Again, how lucky are so many of us to have grown up with so much music in our homes and with so many musical heroes- heroes some of us have met in person, and just how proud we are of those times, which can never be taken away from us. Keith, Mick, Stevie, Paul etc are mentioned like we do when mentioning friends. We might never have met them, but we know them through their music. We know them on a first name basis. “What about that Keith, man, how does he keep rocking on?” “Yeah, but what about Mick, Ronnie and Charlie?” And we’re off again sharing our favourite Stones’ songs, which, somehow, leads to Gram Parsons, Emmylou Harris, the Flying Burrito Brothers and how those wild, wild horses couldn’t drag me away.





There’s Truth Juice in music. It’s an intangible thing- a feeling that can’t be put into words, but which we can all understand. The sharing of music is what’s the most rewarding because it brings back the art of conversation. We simply don’t talk enough, anymore. We might think we do, but messaging on WhatsApp, sending an email or tweet or posting a “like” on Facebook is void of emotion.

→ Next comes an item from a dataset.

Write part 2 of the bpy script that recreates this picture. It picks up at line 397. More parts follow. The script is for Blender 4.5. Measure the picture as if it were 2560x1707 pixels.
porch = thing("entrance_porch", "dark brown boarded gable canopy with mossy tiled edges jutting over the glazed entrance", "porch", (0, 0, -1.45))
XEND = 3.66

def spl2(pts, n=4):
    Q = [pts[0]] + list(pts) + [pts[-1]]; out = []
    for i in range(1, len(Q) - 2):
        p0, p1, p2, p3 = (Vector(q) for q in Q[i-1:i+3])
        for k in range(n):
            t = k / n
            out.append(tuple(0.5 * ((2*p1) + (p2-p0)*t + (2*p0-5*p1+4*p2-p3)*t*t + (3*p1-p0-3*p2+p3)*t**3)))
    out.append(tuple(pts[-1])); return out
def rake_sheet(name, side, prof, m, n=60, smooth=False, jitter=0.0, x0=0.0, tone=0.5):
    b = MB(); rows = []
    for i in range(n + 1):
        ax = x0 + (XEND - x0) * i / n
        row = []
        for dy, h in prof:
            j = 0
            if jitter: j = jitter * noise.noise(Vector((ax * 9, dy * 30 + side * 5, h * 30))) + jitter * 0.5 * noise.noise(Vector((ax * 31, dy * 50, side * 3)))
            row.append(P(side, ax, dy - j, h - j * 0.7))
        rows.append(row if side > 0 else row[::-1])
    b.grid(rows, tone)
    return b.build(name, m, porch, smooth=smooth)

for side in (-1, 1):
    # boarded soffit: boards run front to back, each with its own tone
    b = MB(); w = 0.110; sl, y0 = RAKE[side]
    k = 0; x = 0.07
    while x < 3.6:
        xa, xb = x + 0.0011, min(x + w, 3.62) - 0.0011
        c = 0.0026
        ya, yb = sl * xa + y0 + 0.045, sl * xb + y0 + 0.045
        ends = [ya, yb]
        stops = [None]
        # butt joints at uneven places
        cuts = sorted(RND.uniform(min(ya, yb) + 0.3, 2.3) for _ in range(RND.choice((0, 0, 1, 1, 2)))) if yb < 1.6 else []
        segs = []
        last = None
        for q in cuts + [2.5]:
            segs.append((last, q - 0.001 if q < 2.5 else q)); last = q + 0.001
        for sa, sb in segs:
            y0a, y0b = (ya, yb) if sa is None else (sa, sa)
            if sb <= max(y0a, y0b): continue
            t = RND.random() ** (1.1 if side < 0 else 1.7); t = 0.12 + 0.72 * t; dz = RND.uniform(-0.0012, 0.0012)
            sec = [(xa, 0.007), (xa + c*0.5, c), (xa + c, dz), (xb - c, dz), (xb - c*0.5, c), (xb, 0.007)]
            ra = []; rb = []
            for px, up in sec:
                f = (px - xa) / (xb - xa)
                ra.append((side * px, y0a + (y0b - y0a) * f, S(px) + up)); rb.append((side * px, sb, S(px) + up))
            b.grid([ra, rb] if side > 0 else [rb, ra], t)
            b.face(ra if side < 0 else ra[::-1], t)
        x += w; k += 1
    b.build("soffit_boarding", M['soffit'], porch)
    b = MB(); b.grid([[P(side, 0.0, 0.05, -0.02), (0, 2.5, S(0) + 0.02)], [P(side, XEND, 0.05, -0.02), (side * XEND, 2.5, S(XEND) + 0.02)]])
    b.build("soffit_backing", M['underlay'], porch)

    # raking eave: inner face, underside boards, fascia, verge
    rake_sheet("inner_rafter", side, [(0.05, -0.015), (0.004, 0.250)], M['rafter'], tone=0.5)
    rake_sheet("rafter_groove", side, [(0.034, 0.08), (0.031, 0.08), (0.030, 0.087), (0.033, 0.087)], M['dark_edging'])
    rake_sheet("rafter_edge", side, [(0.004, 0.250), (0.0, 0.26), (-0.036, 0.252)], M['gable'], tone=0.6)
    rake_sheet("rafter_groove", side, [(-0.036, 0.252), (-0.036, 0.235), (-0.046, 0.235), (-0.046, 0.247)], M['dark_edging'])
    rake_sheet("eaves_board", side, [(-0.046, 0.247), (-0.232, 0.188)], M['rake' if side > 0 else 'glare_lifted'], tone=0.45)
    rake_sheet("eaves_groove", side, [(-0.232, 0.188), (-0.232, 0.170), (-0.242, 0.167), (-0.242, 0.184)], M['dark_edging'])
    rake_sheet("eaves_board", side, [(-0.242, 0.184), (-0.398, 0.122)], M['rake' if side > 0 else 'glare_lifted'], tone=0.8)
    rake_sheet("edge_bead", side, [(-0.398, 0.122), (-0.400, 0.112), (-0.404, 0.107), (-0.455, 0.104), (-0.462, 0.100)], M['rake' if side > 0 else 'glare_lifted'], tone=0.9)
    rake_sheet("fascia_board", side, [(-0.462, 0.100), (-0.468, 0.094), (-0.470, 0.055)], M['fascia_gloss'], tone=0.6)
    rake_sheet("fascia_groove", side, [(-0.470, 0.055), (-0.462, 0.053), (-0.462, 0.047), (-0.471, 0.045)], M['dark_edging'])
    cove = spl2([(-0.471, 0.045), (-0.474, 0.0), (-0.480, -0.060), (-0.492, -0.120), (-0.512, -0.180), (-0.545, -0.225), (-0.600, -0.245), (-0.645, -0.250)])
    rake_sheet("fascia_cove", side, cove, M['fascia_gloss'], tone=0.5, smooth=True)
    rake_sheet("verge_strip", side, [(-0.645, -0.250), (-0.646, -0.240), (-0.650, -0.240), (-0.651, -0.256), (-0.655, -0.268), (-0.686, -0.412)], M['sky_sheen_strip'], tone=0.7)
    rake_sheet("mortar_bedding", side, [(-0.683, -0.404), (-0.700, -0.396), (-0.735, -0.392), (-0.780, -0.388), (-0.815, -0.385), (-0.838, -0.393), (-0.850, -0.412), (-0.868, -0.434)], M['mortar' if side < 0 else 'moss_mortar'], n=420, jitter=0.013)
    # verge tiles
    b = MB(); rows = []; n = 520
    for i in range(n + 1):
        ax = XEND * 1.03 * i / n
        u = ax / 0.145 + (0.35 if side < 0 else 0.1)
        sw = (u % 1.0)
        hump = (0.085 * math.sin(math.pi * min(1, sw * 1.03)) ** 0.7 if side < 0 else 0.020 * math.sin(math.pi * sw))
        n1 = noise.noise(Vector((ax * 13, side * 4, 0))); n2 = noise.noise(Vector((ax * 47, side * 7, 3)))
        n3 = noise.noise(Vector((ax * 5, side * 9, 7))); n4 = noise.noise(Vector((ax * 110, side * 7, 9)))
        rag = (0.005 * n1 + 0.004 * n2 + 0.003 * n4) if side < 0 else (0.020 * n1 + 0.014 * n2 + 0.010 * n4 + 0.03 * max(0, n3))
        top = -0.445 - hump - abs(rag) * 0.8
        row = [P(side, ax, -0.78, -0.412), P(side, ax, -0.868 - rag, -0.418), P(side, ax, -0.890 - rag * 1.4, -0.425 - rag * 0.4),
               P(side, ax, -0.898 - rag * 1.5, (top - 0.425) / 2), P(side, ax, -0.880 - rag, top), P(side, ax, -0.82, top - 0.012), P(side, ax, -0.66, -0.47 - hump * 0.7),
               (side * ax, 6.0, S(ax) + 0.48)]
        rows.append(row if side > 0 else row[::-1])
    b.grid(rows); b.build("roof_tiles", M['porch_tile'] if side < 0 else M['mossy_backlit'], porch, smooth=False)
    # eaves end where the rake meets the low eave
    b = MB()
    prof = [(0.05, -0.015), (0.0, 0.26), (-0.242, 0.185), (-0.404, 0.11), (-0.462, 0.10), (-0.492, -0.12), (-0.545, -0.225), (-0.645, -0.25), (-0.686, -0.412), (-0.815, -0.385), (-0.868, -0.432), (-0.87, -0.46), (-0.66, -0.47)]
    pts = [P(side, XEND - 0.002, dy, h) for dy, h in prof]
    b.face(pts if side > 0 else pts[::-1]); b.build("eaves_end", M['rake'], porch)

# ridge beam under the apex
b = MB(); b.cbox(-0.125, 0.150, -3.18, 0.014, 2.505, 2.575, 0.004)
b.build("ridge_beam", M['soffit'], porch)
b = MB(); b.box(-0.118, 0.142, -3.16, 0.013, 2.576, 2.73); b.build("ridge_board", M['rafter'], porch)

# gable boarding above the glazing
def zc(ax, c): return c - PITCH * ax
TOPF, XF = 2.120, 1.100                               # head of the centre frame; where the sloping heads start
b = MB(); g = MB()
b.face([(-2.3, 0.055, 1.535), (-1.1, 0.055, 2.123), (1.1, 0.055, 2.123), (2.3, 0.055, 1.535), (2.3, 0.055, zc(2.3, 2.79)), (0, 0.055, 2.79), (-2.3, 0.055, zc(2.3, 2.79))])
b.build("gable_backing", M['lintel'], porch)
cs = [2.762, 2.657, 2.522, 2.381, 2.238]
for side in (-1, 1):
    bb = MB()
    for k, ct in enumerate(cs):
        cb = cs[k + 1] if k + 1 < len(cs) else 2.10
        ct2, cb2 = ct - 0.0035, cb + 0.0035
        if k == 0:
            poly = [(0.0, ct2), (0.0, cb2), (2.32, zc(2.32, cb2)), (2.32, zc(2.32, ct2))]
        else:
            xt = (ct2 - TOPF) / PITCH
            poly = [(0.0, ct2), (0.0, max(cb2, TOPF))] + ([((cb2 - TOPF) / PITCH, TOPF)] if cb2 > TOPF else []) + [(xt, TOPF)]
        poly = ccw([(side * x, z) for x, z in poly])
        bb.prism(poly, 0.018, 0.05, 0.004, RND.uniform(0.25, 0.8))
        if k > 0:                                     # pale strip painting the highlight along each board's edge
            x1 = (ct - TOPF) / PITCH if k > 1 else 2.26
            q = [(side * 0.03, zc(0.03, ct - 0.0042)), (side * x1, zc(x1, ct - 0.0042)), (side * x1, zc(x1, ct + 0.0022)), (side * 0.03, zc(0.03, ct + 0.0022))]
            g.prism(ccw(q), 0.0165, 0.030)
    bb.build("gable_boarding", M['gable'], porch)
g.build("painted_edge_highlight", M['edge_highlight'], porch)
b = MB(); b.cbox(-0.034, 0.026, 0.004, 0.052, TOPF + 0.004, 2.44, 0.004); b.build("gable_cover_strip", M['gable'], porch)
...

Frankly, there are those days when one wishes all this technology disappears and we return to a more simple time. Perhaps it’s these simpler times that made the songs so pure, so real, so much more melodic and with words that that reached heart, head and home, and musicians were real musicians.


Music, at least to me, makes us better people as it removes all the flatulent chest pounding, and pretences. In other words, music drowns out the clutter of bullshit. There might be some oneupmanship involved, but this is like playing pop trivia, and, again, a sharing of information about everything from how underrated the Zombies, the Kinks, the Animals, Nick Drake, Badfinger and Ian Matthews are to the great musicianship of Mitch Mitchell, John Martyn, Richard Thompson, and remembering the work of the hugely overlooked Buffy Saint Marie.



Like the recent passing of David Bowie, Glenn Frey, Cilla Black, Merle Haggard etc, no one lives forever and we must steel ourselves to when we have to say goodbye to many more musical heroes.


Though life will never be the same without these iconic figures around, their music and those of everyone else who left us decades earlier lives on, and for this, we must be eternally grateful.

After all, music is a language that has no barriers- only a rainbow of sounds that the politicians, the business world, and all those others who never grew up with music around them, will leave this world so much poorer.